Ohio Secretary of State Jon Husted rushed an appeal to the Supreme Court…

While his appeal is pending, he received an emergency stay, which allows the new, restrictive rules to go into effect, thereby reducing early voting options significantly in this year’s statewide elections in Ohio. Which is interesting because:

Husted is, himself, locked in a tight election battle with Democrat Nina Turner, an Ohio state senator.

 
Funny how that works. Looks like the Supreme Court just interfered in a close partisan election. Woops.

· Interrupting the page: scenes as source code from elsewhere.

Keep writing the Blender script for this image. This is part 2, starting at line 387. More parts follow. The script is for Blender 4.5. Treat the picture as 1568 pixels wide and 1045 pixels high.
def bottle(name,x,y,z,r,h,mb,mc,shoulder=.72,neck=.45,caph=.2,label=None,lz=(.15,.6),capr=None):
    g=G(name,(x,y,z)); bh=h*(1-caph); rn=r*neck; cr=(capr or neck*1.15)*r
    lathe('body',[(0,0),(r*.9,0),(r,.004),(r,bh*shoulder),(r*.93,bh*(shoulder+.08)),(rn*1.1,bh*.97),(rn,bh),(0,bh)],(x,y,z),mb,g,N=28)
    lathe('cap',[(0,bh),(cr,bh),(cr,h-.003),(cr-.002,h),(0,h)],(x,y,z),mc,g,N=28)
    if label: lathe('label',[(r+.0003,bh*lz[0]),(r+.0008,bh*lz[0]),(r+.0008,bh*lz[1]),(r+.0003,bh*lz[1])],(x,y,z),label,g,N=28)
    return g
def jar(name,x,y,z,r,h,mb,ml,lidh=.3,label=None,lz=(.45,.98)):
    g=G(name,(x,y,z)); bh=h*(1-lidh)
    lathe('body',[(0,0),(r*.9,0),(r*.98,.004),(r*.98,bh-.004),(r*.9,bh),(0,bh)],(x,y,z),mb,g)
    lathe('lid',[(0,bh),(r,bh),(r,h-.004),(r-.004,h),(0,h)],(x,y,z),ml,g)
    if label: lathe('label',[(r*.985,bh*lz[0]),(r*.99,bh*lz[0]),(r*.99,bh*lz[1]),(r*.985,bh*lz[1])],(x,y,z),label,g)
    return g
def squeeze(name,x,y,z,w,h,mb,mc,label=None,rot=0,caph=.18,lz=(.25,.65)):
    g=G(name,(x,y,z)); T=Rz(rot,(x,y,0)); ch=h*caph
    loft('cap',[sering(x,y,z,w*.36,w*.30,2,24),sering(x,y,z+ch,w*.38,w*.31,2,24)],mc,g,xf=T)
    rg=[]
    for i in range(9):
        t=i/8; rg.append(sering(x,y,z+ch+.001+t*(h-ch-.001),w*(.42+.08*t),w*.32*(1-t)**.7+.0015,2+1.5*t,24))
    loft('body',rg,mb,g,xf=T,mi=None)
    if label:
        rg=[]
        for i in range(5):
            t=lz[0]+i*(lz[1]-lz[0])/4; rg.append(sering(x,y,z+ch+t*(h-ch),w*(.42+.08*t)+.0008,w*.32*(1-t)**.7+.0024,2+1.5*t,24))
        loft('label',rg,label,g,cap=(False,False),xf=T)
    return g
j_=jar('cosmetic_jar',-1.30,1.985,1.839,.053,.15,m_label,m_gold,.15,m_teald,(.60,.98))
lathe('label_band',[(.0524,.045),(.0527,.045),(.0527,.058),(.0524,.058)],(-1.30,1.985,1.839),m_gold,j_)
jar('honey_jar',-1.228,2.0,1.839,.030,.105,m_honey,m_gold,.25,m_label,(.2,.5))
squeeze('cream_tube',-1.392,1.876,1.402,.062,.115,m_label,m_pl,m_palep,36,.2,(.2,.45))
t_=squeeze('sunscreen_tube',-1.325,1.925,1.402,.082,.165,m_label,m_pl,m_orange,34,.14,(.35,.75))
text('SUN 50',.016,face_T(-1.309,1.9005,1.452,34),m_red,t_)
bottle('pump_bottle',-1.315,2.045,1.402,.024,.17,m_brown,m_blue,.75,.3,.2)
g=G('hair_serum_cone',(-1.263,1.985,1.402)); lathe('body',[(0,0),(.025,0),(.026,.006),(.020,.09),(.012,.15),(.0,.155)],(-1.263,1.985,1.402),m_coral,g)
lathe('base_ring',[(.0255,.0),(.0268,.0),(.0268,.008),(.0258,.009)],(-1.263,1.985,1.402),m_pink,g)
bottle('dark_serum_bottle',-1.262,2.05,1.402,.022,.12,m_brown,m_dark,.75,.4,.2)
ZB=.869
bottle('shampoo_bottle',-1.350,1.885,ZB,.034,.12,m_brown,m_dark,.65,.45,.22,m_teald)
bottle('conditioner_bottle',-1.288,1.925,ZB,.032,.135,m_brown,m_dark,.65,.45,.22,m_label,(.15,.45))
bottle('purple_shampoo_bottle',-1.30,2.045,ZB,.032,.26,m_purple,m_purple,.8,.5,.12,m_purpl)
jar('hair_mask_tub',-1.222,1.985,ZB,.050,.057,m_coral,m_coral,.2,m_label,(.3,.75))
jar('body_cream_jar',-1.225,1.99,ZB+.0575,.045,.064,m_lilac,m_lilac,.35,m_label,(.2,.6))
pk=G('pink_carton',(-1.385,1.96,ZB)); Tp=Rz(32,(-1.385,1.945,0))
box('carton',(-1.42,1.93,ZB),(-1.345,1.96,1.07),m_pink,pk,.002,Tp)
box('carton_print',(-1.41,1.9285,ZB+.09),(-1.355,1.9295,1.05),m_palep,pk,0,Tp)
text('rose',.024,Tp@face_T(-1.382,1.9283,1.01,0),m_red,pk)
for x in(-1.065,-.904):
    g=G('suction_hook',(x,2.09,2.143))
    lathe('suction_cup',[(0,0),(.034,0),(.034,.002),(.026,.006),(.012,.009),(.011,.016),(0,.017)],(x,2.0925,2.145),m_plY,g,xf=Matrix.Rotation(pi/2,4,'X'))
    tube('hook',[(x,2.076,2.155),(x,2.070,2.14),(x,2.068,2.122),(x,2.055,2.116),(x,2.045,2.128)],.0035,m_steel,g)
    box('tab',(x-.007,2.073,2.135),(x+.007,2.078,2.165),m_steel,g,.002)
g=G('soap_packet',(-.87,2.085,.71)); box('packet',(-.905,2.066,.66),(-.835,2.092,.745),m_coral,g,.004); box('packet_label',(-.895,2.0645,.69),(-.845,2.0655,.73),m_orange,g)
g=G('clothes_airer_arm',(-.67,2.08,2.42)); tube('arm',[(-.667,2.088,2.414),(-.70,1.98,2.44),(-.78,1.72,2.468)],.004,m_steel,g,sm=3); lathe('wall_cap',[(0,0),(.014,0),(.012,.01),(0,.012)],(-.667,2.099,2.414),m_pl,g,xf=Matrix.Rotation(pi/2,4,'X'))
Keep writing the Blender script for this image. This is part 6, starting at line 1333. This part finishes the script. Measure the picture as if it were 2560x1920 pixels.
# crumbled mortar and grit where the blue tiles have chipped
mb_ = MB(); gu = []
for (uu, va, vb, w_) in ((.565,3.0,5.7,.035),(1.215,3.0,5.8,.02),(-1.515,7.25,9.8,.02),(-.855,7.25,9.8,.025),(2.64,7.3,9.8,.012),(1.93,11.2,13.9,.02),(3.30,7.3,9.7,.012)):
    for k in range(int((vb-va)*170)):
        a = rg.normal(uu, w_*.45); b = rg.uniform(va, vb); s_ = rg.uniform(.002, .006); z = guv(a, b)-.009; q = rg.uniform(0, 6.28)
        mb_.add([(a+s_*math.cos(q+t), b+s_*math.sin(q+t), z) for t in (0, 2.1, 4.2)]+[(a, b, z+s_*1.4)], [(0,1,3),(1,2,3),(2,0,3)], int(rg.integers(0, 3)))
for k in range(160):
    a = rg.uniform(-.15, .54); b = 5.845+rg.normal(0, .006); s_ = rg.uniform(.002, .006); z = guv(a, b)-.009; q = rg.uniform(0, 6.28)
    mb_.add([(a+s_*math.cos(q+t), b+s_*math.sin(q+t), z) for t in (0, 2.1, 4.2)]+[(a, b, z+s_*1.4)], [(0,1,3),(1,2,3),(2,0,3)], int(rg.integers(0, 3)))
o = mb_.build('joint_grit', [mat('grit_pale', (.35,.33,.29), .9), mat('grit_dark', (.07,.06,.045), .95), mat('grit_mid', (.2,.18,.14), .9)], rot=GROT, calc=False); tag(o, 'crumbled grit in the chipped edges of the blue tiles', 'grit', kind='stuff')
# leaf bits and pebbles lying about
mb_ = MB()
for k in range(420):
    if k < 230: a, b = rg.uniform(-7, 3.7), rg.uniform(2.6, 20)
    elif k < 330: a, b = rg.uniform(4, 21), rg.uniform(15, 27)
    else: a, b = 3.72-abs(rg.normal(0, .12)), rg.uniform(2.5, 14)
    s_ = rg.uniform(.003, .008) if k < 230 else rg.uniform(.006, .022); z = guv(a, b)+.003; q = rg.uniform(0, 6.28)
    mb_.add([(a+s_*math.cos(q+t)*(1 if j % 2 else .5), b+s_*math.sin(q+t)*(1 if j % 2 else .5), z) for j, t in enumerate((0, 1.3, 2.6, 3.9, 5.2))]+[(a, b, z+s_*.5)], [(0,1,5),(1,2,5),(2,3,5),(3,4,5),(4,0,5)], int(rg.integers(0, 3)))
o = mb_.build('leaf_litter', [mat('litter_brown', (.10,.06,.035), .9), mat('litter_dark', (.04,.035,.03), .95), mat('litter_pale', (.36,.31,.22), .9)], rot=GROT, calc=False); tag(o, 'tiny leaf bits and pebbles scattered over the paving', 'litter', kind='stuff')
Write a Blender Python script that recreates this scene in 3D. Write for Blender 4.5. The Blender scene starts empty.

Levine also warns that this emergency stay may signal an impending second round of gutting the Voting Rights Act, possibly with the effective elimination of Section 2, which relates to changes in voting practice that have discriminatory effects, whether intended or not. The Supreme Court has never issued a written opinion on Section 2 since its amendment in 1982. Last year, of course, the court canceled the geographic formula in Section 4 that required special scrutiny and explicit Federal approval for changes in certain jurisdictions with a history of egregious discrimination.